Il terzo - compreso, a seguito della sentenza n. 143 del 1967 della Corte costituzionale, dichiarativa della illegittimità costituzionale dell'art. 622 c.p.c., il coniuge del debitore -, il quale intenda contrastare tale presunzione, deve provare documentalmente, con atto di data certa, non solo di aver acquistato il diritto sul bene pignorato, del quale si affermi titolare, in epoca anteriore al pignoramento, ma anche di aver affidato il bene stesso al debitore per un titolo non comportante il trasferimento della proprietà (vedansi, al riguardo, Cass. nn. 1975/ 90, 7564/94, 7078/97, 4222/98, 352/99, 14873/00). L'art. 621 c.p.c. - che, come è stato ripetutamente osservato, anche dalla Corte costituzionale (sent. n. 307 del 1995), mira ad impedire situazioni fraudolenti in danno del creditore - consente tuttavia al terzo di provare anche con testimoni (e, quindi, anche con presunzioni: art. 2729 secondo comma c.c.) il suo diritto sui beni pignorati allorquando l'esistenza di esso sia resa verosimile dalla professione o dal commercio esercitati dal medesimo o dal debitore.
Nella specie - nella quale non viene in considerazione l'art- 2914 n. 4 c.c. non avendo affermato il terzo di essere avente causa della
ditta debitrice - è stato escluso che fosse stata acquisita la prova documentale anzidetta: punto della decisione sul quale si è formato il giudicato non avendo il controricorrente proposto, come era suo interesse ed onere, ricorso incidentale.

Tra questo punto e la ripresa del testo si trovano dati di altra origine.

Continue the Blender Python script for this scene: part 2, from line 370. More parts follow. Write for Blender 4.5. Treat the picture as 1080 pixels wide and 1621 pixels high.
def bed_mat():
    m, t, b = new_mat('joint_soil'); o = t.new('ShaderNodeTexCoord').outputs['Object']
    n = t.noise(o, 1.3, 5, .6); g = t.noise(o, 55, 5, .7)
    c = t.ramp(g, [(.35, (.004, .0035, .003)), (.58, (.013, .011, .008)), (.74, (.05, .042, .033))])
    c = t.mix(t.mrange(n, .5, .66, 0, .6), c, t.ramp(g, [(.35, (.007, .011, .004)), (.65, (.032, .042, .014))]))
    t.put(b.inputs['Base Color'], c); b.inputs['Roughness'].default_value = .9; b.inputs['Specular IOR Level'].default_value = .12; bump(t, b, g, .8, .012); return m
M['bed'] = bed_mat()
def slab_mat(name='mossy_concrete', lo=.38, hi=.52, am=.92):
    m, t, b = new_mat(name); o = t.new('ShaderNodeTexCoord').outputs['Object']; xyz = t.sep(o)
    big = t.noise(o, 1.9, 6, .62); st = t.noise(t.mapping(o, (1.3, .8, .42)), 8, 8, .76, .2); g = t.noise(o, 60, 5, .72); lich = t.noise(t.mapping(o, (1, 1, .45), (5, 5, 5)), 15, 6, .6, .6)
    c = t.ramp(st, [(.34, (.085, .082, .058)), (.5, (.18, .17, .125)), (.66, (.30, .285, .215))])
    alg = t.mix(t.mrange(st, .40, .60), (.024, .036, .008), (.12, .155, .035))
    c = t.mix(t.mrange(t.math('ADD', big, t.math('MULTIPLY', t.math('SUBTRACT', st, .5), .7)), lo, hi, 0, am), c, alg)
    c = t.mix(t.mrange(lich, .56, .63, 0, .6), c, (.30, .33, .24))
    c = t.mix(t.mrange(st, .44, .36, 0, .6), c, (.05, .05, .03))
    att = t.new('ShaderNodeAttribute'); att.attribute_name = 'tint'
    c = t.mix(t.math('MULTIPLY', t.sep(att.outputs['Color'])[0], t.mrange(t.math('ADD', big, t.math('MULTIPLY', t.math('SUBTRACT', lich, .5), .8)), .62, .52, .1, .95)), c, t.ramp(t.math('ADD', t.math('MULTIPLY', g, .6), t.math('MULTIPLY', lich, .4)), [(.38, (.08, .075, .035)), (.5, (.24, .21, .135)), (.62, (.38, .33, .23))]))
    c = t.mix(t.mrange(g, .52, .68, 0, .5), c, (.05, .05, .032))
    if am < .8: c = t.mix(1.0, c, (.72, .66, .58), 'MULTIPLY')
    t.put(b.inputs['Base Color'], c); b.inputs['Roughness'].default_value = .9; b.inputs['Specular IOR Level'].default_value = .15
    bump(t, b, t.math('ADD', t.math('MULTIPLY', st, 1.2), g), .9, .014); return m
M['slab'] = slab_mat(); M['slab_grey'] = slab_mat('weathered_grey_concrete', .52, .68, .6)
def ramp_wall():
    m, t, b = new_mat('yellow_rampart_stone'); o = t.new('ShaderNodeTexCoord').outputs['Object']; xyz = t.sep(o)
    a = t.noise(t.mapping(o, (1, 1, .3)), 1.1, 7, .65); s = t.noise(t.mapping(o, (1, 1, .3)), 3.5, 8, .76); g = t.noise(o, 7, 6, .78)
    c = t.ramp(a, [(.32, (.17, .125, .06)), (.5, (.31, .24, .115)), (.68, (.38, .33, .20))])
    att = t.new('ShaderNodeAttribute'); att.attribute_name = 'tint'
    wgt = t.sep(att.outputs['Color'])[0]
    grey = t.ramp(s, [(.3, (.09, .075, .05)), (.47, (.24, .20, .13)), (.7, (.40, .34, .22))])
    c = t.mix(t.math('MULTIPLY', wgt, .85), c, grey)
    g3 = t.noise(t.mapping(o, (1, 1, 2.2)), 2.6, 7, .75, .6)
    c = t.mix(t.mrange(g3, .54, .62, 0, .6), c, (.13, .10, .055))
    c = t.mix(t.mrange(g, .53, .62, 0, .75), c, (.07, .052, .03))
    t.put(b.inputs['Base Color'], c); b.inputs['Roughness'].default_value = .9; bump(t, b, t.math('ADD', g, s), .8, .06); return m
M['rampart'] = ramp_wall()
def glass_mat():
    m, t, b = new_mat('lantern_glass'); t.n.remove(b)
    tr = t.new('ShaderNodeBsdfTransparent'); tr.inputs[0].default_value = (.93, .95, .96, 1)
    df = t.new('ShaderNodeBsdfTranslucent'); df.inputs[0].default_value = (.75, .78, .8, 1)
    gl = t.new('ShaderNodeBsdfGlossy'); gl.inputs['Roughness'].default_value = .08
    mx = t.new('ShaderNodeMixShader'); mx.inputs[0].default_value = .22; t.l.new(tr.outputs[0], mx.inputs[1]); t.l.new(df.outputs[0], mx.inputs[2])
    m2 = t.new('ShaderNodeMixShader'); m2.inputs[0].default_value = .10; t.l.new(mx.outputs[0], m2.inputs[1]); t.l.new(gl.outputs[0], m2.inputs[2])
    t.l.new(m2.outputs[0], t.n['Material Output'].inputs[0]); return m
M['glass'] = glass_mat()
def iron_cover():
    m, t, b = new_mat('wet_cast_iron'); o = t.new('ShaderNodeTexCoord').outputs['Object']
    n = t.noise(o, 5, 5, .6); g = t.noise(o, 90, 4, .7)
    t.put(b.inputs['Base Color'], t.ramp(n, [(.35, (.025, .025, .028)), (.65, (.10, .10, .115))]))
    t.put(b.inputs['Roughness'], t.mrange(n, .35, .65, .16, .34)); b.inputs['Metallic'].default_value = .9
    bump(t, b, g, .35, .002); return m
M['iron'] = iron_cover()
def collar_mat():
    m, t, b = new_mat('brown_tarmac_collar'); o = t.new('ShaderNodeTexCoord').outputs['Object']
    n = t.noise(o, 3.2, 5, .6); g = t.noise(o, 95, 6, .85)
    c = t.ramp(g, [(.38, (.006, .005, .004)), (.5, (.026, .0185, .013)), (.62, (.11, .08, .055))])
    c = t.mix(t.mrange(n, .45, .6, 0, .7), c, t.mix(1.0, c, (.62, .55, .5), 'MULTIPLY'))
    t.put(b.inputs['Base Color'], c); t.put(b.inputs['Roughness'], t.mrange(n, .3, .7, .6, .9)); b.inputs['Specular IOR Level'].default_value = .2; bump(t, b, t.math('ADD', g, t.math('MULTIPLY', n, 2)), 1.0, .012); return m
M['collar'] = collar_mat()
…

Si trattava conseguentemente di accertare se potesse farsi ricorso al criterio della verosimiglianza, di cui all'ultima parte del citato art. 621, e, in caso affermativo, se l'opponente avesse o non offerto la prova, testimoniale o presuntiva, alla quale era tenuto, della rivendicata proprietà del bene pignorato.
Ritiene la Corte che la nozione di verosimiglianza, cui il legislatore ha fatto riferimento, non possa non involgere un giudizio di comparazione tra la professione o il commercio rispettivamente esercitati dal terzo opponente e dal debitore: è, in altri termini, verosimile il diritto del terzo sui beni pignorati se in tal senso deponga l'attività da lui esercitata, che sia diversa da quella del debitore.
Nella specie è stato accertato che ditta debitrice e terzo opponente esercitavano la medesima attività nello stesso locale:
talché non poteva farsi ricorso al criterio della verosimiglianza, essendo esso egualmente valido tanto per l'una che per l'altro. L'accoglimento del primo motivo comporta l'assorbimento delle altre censure e la decisione nel merito della causa ai sensi dell'art. 384 primo comma c.p.c.. Essendosi infatti formato il giudicato interno sulla mancanza della prova documentale del diritto del terzo opponente sul bene pignorato, e dovendosi escludere, sulla base degli accertamenti di fatto operati dai giudici del merito, la legittimità del ricorso alla nozione di verosimiglianza, l'opposizione del terzo C Mario non può che essere respinta.
Le diverse decisioni assunte nei due gradi di merito legittimano una parziale compensazione delle spese dell'intero giudizio, compensazione che va limitata a detti gradi. Per il presente giudizio le spese seguono invece la soccombenza.